Les poursuites civiles s’accumulent contre Gilbert Rozon. Cette fois, Sophie Moreau, fille de l’humoriste Jean-Guy Moreau, réclame 1,25 million de dollars au magnat déchu de l’humour pour l’avoir agressée sexuellement alors qu’elle était âgée de 15 ans et qu’elle était réceptionniste au festival Juste pour rire, dans les années 1980.

« Je veux prendre ta virginité. » C’est ce que Gilbert Rozon, alors dans la jeune trentaine, aurait répété à l’adolescente à l’été 1989 après plusieurs semaines de harcèlement sexuel, allègue Mme Moreau dans une poursuite déposée jeudi au palais de justice de Montréal. Elle y dépeint Gilbert Rozon comme un « prédateur sexuel » qui a utilisé son influence pour « piéger plusieurs victimes ».

Tout a commencé en 1988, alors que Sophie Moreau, 15 ans, travaillait durant l’été au festival Juste pour rire dans les bureaux de la rue Prince-Arthur. Un soir de juillet, Gilbert Rozon l’aurait invitée à l’accompagner à la Place des Arts pour un spectacle. Prétextant se rendre à l’arrière-scène, M. Rozon l’aurait entraînée dans la salle des machines.

« [Gilbert Rozon] saisit la demanderesse dans ses bras contre son gré, la presse contre lui et lui dit “embrasse-moi”. La demanderesse fige. Elle est sous le choc et ressent un profond malaise. Elle refuse d’embrasser [Gilbert Rozon]. Devant ce refus, après quelques instants, [Gilbert Rozon] relâche son étreinte. Il se met à rire », lit-on dans la requête.

L’été suivant, en 1989, Sophie Moreau travaillait de nouveau comme réceptionniste dans les locaux de Juste pour rire. En juillet, son père, l’humoriste Jean-Guy Moreau, devait animer plusieurs soirées de gala du festival. Pendant un de ces spectacles, Gilbert Rozon se serait approché d’elle par-derrière « sournoisement » et aurait mis ses mains sur les hanches et le ventre de l’adolescente en lui demandant de l’embrasser. Celle-ci affirme avoir refusé.

Le même manège a recommencé lors des spectacles suivants, allègue Sophie Moreau. « [Gilbert Rozon] se faufile derrière elle, la touche sans son consentement, glisse ses mains sur son corps, l’agrippe, et s’acharne, lui disant tantôt “Embrasse-moi”, tantôt “Je veux prendre ta virginité”, ajoutant qu’il serait “doux” avec elle », lit-on dans la requête.

Un soir, à l’arrière de la limousine de Gilbert Rozon, celui-ci « met sa main sur la cuisse de la demanderesse et lui répète qu’il veut “prendre sa virginité” », selon le document. « La demanderesse est prise d’un profond malaise.
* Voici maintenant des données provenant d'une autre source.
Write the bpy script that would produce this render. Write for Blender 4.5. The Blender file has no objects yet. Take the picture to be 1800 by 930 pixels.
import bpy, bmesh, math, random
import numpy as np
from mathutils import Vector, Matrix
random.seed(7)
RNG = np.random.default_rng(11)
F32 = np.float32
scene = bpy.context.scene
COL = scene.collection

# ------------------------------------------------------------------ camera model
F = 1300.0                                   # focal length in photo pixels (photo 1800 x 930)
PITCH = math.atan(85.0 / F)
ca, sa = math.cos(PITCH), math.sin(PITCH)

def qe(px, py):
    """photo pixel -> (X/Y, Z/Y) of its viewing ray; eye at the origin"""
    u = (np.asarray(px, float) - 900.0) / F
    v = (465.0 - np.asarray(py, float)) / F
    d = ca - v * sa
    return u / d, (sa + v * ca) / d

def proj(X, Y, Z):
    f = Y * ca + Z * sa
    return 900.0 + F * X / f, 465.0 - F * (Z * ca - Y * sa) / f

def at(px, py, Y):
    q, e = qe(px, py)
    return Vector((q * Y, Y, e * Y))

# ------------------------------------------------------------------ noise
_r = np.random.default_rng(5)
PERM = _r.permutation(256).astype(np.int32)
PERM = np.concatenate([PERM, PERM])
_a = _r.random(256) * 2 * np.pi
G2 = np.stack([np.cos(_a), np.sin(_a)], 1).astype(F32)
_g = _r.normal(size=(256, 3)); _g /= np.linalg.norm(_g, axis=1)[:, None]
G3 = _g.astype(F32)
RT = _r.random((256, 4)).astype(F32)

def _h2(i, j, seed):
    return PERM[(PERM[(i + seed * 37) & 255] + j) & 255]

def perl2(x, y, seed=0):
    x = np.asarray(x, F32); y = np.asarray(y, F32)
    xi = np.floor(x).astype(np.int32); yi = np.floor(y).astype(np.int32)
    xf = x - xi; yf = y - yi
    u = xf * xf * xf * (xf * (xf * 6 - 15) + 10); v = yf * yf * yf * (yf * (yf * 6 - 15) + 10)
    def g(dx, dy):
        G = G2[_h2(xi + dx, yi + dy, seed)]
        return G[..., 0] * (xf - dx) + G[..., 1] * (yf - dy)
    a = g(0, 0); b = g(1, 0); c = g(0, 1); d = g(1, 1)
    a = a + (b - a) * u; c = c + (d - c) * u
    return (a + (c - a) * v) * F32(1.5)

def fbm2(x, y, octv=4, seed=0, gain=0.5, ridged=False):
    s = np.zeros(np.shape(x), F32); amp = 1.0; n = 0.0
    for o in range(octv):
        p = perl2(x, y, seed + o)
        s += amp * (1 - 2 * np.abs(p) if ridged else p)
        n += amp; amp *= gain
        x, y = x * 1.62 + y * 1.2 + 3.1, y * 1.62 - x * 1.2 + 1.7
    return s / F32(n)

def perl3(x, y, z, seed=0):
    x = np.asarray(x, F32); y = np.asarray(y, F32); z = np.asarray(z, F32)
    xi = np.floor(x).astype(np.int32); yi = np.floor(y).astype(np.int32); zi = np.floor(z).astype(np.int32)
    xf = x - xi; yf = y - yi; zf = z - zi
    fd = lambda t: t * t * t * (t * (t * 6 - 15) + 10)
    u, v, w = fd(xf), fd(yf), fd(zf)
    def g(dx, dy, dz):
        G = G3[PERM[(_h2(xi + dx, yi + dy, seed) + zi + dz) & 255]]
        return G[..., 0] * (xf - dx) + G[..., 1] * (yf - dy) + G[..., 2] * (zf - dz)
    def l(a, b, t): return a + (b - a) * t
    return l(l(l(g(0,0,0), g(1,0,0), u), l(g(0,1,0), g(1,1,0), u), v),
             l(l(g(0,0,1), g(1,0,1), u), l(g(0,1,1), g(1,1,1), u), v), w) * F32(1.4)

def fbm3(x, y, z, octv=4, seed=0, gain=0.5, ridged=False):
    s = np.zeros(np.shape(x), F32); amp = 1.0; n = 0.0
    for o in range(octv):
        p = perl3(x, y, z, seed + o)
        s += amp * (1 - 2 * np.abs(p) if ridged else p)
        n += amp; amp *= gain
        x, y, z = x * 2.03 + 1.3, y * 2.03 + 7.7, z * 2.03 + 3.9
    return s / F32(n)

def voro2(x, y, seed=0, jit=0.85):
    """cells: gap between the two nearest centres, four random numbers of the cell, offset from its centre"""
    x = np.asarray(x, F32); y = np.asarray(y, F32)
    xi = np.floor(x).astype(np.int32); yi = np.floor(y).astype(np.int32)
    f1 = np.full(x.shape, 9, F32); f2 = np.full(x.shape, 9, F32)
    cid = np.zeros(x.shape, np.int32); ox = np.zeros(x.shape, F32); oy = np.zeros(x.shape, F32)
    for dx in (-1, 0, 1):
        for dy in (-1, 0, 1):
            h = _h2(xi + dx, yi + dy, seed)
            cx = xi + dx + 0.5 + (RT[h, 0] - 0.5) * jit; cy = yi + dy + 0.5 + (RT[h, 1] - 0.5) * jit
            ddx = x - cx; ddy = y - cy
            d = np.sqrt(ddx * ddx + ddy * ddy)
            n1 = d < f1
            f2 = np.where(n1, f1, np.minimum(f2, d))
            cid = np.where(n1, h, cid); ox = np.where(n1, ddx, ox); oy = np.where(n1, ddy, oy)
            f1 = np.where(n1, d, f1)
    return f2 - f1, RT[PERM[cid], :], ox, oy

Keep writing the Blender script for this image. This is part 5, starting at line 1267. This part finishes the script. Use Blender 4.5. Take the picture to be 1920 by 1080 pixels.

Elle se sent triste, petite et impuissante. Elle a peur. Elle trouve tout de même le courage de refuser les avances du défendeur une fois de plus », lit-on.

Le lendemain, Sophie Moreau est terrorisée lorsque Gilbert Rozon se présente « inopinément » à son appartement, alors qu’elle est seule. L’homme d’affaires s’en va toutefois lorsqu’elle lui demande de partir, soutient-elle.

Sophie Moreau dit avoir gardé le silence de peur que ses aveux nuisent à la carrière de son père et à sa propre carrière. En novembre 2017, elle a participé à la création du collectif Les Courageuses. Sa plainte criminelle, déposée en octobre 2017, n’a mené à aucune accusation criminelle.

Les gestes reprochés à Gilbert Rozon ont eu de « graves répercussions » sur la vie de Sophie Moreau, soutient-elle. Les agressions sexuelles commises par Gilbert Rozon ont instillé un « sentiment de tristesse et de honte qui persiste encore à ce jour », poursuit-elle dans la requête.

« La demanderesse s’est longtemps sentie impuissante face au défendeur, un sentiment qui n’a été qu’exacerbé par la peur qu’elle ou les membres de sa famille subissent d’importantes représailles si elle parlait », lit-on dans le document.

Depuis son acquittement pour agression sexuelle à son seul procès criminel l’an dernier, Gilbert Rozon est visé par de nombreuses poursuites civiles de plaignantes.